Exercise data ::
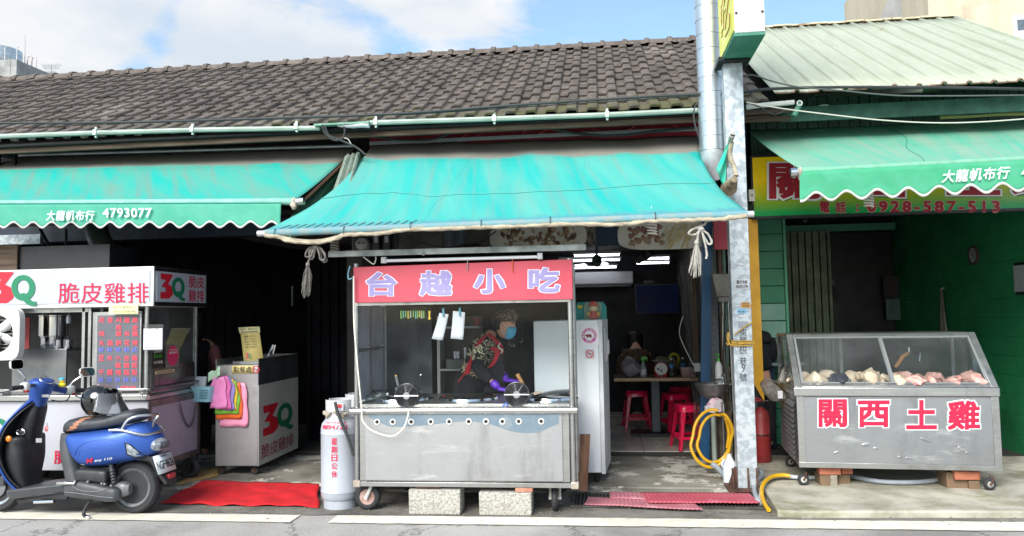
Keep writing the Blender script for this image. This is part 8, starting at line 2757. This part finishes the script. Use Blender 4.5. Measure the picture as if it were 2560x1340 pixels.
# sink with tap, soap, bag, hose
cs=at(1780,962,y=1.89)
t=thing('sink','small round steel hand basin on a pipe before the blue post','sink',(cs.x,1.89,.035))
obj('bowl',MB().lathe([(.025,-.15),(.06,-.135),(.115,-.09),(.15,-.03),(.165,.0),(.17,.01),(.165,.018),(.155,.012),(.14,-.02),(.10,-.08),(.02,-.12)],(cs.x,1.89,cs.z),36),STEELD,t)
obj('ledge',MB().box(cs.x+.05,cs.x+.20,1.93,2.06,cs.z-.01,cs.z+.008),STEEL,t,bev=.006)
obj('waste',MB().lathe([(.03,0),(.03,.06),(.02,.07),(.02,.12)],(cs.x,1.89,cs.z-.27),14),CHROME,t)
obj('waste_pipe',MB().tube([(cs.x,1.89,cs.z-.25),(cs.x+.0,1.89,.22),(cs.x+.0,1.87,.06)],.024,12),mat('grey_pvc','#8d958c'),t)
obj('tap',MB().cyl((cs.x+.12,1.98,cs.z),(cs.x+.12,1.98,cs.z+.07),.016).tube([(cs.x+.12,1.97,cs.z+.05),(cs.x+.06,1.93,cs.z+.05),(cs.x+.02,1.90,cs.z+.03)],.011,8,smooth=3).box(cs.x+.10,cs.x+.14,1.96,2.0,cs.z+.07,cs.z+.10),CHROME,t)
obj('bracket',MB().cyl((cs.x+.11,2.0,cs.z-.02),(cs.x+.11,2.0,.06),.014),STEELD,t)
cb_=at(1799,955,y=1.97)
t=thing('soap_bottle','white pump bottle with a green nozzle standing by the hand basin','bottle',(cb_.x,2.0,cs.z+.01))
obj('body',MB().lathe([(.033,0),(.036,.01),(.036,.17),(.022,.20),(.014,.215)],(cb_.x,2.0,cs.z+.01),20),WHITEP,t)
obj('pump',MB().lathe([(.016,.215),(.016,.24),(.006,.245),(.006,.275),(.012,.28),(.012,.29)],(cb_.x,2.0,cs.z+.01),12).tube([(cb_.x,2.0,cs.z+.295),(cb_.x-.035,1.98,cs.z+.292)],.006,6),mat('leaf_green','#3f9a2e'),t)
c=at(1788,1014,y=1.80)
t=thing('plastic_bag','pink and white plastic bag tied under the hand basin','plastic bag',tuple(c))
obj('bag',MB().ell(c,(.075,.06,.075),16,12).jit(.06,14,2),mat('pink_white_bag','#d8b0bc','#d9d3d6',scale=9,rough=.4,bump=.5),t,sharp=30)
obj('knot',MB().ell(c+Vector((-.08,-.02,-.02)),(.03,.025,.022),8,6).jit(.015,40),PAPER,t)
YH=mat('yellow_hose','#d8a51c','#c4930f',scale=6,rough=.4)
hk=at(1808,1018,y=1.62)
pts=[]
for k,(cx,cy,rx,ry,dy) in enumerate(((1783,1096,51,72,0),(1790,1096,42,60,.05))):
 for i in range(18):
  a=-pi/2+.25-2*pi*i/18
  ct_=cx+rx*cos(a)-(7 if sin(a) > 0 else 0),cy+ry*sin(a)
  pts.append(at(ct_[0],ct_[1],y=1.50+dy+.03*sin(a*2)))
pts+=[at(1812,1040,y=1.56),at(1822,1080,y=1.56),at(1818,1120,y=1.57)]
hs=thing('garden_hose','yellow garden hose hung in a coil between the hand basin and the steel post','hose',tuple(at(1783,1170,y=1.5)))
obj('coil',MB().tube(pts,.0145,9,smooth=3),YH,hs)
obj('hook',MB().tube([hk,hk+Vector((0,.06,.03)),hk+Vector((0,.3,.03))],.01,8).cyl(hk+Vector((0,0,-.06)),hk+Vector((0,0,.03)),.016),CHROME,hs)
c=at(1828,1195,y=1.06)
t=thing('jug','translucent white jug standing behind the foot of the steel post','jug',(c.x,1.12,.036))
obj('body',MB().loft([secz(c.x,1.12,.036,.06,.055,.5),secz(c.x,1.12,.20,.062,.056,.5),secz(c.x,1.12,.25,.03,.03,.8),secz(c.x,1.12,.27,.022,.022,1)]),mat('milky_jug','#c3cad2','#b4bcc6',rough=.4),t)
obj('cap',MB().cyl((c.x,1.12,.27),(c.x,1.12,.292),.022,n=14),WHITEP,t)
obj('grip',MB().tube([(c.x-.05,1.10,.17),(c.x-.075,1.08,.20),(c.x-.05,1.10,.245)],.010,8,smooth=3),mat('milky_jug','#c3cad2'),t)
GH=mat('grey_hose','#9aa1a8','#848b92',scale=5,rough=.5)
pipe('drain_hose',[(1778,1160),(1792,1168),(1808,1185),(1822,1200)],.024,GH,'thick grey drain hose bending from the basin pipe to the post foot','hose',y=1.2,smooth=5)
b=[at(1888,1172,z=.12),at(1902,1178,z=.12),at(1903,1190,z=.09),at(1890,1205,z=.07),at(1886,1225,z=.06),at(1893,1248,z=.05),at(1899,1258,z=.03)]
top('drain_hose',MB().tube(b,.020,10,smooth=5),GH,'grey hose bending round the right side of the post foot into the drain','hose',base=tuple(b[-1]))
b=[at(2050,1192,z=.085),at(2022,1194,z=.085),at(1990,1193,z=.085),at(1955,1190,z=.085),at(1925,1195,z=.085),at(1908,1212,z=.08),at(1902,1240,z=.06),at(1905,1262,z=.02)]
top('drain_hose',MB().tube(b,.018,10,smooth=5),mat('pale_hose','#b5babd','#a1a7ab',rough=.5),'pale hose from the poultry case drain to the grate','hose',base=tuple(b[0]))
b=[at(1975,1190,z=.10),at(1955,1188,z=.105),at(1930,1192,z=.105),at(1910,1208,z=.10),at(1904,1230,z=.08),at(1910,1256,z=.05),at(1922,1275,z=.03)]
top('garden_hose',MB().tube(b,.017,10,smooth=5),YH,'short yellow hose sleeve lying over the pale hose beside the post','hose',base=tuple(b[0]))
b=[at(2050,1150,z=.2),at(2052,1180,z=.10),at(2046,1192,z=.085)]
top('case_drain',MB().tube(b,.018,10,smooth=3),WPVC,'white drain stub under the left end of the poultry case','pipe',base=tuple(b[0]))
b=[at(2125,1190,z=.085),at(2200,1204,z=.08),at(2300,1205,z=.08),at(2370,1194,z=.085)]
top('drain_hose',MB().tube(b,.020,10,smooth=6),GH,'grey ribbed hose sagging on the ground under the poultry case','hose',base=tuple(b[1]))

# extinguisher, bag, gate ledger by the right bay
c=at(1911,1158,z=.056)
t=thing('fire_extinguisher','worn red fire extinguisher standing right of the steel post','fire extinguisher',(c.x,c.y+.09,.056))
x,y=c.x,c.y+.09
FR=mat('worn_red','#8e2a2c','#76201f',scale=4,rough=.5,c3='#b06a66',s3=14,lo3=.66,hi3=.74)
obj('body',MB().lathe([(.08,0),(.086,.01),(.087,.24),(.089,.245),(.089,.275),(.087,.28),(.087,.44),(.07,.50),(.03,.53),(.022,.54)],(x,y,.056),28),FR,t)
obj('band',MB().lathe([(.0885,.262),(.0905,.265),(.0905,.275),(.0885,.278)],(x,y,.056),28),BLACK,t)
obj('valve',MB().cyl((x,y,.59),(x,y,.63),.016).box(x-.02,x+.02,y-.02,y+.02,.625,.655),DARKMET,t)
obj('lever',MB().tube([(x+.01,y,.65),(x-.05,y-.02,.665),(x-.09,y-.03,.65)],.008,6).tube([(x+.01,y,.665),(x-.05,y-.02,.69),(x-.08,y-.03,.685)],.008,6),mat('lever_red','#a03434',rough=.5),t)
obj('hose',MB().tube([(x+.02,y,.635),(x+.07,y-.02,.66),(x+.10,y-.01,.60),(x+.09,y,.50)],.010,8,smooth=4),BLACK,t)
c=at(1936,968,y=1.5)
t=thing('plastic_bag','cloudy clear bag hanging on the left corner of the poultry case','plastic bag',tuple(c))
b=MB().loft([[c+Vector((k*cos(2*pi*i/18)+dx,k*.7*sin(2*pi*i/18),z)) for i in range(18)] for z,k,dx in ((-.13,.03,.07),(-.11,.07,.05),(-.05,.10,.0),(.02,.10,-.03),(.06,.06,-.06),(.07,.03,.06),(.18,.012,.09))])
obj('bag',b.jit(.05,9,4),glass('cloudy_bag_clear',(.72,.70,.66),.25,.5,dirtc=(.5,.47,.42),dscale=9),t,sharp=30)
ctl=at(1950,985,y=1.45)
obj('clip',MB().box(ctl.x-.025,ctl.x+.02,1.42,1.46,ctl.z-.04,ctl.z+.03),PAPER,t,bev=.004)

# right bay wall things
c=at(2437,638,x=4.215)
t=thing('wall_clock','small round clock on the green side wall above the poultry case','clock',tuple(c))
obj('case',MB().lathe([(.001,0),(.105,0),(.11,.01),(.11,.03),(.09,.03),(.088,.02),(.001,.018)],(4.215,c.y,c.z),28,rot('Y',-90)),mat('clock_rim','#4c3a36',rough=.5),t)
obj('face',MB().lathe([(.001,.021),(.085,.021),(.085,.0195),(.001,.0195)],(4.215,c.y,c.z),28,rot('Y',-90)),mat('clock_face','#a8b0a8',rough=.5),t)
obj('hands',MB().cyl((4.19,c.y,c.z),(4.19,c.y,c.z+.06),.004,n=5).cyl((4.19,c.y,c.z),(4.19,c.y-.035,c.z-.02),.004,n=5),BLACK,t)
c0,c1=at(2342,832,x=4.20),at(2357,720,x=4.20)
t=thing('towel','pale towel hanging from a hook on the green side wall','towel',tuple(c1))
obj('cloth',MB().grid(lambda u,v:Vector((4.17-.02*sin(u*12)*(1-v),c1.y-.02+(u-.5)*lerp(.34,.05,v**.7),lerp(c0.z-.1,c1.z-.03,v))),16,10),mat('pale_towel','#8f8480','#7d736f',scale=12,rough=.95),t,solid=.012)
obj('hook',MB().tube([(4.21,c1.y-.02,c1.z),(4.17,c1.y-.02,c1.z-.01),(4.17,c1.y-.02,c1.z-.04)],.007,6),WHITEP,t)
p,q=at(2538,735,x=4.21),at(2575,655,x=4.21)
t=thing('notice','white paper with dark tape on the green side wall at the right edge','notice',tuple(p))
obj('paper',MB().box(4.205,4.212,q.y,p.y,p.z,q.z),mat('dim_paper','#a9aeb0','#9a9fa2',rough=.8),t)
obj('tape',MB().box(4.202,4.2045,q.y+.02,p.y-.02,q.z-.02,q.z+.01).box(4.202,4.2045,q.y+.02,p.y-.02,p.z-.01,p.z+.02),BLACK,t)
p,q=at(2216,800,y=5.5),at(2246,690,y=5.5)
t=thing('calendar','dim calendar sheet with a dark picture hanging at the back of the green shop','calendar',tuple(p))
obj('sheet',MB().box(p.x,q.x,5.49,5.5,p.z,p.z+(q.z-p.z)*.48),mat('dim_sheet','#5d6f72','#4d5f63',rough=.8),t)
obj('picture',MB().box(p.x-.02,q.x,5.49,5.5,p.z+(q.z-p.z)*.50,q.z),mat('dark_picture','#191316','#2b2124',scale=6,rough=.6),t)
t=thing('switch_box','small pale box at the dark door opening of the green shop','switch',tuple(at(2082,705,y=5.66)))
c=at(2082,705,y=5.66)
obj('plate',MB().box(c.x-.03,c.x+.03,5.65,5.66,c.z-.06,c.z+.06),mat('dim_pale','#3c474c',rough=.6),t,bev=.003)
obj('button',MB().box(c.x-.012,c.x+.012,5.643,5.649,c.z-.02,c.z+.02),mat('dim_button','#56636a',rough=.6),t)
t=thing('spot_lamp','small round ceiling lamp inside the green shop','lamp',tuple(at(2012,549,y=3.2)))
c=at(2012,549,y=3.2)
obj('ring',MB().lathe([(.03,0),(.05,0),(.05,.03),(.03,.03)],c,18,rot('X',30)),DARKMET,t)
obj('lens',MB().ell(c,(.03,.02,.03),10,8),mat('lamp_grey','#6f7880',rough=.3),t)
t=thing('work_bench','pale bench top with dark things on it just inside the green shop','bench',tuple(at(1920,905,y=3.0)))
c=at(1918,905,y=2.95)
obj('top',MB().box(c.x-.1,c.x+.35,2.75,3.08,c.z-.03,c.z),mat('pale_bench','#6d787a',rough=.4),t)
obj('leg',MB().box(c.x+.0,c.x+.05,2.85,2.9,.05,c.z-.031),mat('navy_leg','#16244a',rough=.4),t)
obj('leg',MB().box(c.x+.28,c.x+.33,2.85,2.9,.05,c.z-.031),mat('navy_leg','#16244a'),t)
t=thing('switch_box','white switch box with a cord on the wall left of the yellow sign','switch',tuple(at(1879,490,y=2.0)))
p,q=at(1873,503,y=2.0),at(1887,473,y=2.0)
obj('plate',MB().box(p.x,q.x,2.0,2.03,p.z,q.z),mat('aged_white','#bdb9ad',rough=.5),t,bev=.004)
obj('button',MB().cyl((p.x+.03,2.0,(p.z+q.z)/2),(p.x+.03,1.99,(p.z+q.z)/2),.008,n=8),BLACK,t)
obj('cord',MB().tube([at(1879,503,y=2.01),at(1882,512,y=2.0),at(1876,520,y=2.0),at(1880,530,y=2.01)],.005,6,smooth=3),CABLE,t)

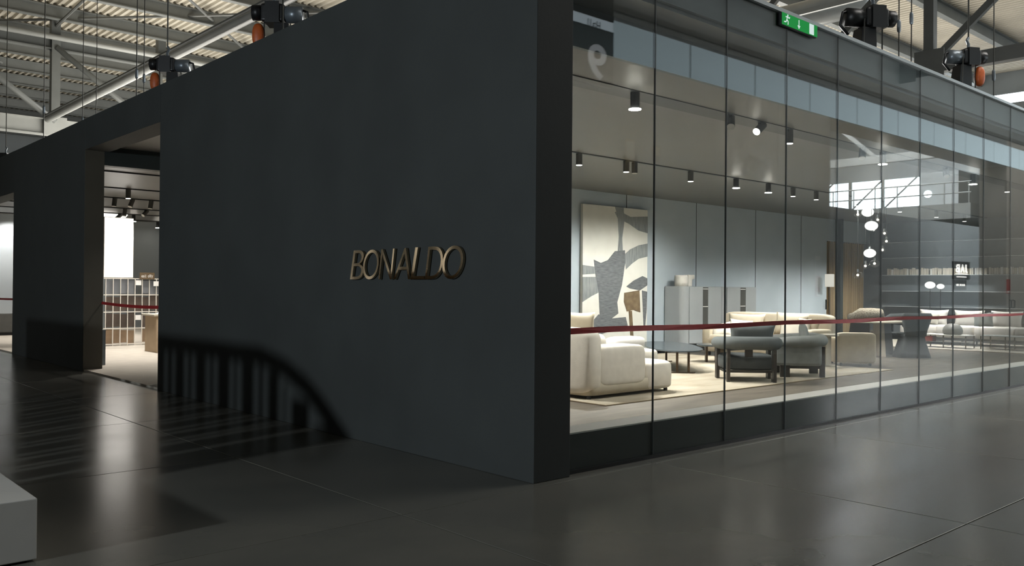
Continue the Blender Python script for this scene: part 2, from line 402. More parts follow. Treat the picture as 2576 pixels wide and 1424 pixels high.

Aim :: Copy all lines of the material above where the string "tape" occurs.

Full response ::
t=thing('notice','white paper with dark tape on the green side wall at the right edge','notice',tuple(p))
obj('tape',MB().box(4.202,4.2045,q.y+.02,p.y-.02,q.z-.02,q.z+.01).box(4.202,4.2045,q.y+.02,p.y-.02,p.z-.01,p.z+.02),BLACK,t)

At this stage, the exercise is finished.